Will you print the material below without altering a single character?

────────────────

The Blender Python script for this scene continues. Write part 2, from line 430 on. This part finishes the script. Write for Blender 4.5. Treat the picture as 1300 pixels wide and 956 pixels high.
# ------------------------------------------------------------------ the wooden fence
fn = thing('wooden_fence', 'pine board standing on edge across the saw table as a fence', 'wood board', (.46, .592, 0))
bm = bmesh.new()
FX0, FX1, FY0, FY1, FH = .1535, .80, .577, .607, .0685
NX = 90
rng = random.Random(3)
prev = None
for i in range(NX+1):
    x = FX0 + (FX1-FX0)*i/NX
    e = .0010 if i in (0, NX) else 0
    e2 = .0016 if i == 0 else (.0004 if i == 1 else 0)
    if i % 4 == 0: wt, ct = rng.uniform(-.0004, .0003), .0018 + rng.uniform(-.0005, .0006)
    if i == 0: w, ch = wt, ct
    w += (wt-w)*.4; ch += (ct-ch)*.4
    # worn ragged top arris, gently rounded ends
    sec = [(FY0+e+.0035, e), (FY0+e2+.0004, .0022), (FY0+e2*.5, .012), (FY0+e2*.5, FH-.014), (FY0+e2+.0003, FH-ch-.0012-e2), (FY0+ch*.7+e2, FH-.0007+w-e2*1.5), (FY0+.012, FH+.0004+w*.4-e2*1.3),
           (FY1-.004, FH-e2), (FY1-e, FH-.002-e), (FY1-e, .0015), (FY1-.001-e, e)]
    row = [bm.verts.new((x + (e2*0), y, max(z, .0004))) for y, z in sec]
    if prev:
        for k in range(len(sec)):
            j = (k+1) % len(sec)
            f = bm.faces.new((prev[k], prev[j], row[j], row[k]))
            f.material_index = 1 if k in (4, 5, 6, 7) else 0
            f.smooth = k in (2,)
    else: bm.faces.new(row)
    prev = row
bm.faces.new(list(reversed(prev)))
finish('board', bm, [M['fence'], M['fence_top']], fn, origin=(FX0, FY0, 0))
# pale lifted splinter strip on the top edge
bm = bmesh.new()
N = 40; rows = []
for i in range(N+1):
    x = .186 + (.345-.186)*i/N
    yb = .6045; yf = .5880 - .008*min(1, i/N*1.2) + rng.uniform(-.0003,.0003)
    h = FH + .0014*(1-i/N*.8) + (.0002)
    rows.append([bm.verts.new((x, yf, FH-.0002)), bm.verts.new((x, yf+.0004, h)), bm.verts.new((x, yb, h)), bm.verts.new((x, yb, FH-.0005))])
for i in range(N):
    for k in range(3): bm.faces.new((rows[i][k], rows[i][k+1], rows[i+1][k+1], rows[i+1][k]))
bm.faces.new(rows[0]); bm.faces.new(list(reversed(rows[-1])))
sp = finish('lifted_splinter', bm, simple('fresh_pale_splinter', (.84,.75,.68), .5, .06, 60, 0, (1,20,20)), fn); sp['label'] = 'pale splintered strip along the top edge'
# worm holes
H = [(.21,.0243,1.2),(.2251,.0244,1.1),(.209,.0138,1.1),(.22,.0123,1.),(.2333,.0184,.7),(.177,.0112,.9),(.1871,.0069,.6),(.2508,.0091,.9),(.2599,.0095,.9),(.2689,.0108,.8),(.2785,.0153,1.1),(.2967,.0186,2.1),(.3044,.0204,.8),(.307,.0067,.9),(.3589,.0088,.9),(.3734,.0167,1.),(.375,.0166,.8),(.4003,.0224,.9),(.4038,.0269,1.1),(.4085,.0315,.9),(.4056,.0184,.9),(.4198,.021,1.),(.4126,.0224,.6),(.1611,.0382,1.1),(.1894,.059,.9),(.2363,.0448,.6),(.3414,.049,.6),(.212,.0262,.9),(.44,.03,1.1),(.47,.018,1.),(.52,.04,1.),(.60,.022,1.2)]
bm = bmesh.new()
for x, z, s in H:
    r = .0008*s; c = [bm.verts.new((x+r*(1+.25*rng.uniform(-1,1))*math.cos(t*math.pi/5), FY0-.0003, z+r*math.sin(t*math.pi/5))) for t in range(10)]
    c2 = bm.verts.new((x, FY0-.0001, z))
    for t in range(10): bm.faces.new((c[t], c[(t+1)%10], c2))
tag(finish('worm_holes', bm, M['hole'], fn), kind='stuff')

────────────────

Correct output:
The Blender Python script for this scene continues. Write part 2, from line 430 on. This part finishes the script. Write for Blender 4.5. Treat the picture as 1300 pixels wide and 956 pixels high.
# ------------------------------------------------------------------ the wooden fence
fn = thing('wooden_fence', 'pine board standing on edge across the saw table as a fence', 'wood board', (.46, .592, 0))
bm = bmesh.new()
FX0, FX1, FY0, FY1, FH = .1535, .80, .577, .607, .0685
NX = 90
rng = random.Random(3)
prev = None
for i in range(NX+1):
    x = FX0 + (FX1-FX0)*i/NX
    e = .0010 if i in (0, NX) else 0
    e2 = .0016 if i == 0 else (.0004 if i == 1 else 0)
    if i % 4 == 0: wt, ct = rng.uniform(-.0004, .0003), .0018 + rng.uniform(-.0005, .0006)
    if i == 0: w, ch = wt, ct
    w += (wt-w)*.4; ch += (ct-ch)*.4
    # worn ragged top arris, gently rounded ends
    sec = [(FY0+e+.0035, e), (FY0+e2+.0004, .0022), (FY0+e2*.5, .012), (FY0+e2*.5, FH-.014), (FY0+e2+.0003, FH-ch-.0012-e2), (FY0+ch*.7+e2, FH-.0007+w-e2*1.5), (FY0+.012, FH+.0004+w*.4-e2*1.3),
           (FY1-.004, FH-e2), (FY1-e, FH-.002-e), (FY1-e, .0015), (FY1-.001-e, e)]
    row = [bm.verts.new((x + (e2*0), y, max(z, .0004))) for y, z in sec]
    if prev:
        for k in range(len(sec)):
            j = (k+1) % len(sec)
            f = bm.faces.new((prev[k], prev[j], row[j], row[k]))
            f.material_index = 1 if k in (4, 5, 6, 7) else 0
            f.smooth = k in (2,)
    else: bm.faces.new(row)
    prev = row
bm.faces.new(list(reversed(prev)))
finish('board', bm, [M['fence'], M['fence_top']], fn, origin=(FX0, FY0, 0))
# pale lifted splinter strip on the top edge
bm = bmesh.new()
N = 40; rows = []
for i in range(N+1):
    x = .186 + (.345-.186)*i/N
    yb = .6045; yf = .5880 - .008*min(1, i/N*1.2) + rng.uniform(-.0003,.0003)
    h = FH + .0014*(1-i/N*.8) + (.0002)
    rows.append([bm.verts.new((x, yf, FH-.0002)), bm.verts.new((x, yf+.0004, h)), bm.verts.new((x, yb, h)), bm.verts.new((x, yb, FH-.0005))])
for i in range(N):
    for k in range(3): bm.faces.new((rows[i][k], rows[i][k+1], rows[i+1][k+1], rows[i+1][k]))
bm.faces.new(rows[0]); bm.faces.new(list(reversed(rows[-1])))
sp = finish('lifted_splinter', bm, simple('fresh_pale_splinter', (.84,.75,.68), .5, .06, 60, 0, (1,20,20)), fn); sp['label'] = 'pale splintered strip along the top edge'
# worm holes
H = [(.21,.0243,1.2),(.2251,.0244,1.1),(.209,.0138,1.1),(.22,.0123,1.),(.2333,.0184,.7),(.177,.0112,.9),(.1871,.0069,.6),(.2508,.0091,.9),(.2599,.0095,.9),(.2689,.0108,.8),(.2785,.0153,1.1),(.2967,.0186,2.1),(.3044,.0204,.8),(.307,.0067,.9),(.3589,.0088,.9),(.3734,.0167,1.),(.375,.0166,.8),(.4003,.0224,.9),(.4038,.0269,1.1),(.4085,.0315,.9),(.4056,.0184,.9),(.4198,.021,1.),(.4126,.0224,.6),(.1611,.0382,1.1),(.1894,.059,.9),(.2363,.0448,.6),(.3414,.049,.6),(.212,.0262,.9),(.44,.03,1.1),(.47,.018,1.),(.52,.04,1.),(.60,.022,1.2)]
bm = bmesh.new()
for x, z, s in H:
    r = .0008*s; c = [bm.verts.new((x+r*(1+.25*rng.uniform(-1,1))*math.cos(t*math.pi/5), FY0-.0003, z+r*math.sin(t*math.pi/5))) for t in range(10)]
    c2 = bm.verts.new((x, FY0-.0001, z))
    for t in range(10): bm.faces.new((c[t], c[(t+1)%10], c2))
tag(finish('worm_holes', bm, M['hole'], fn), kind='stuff')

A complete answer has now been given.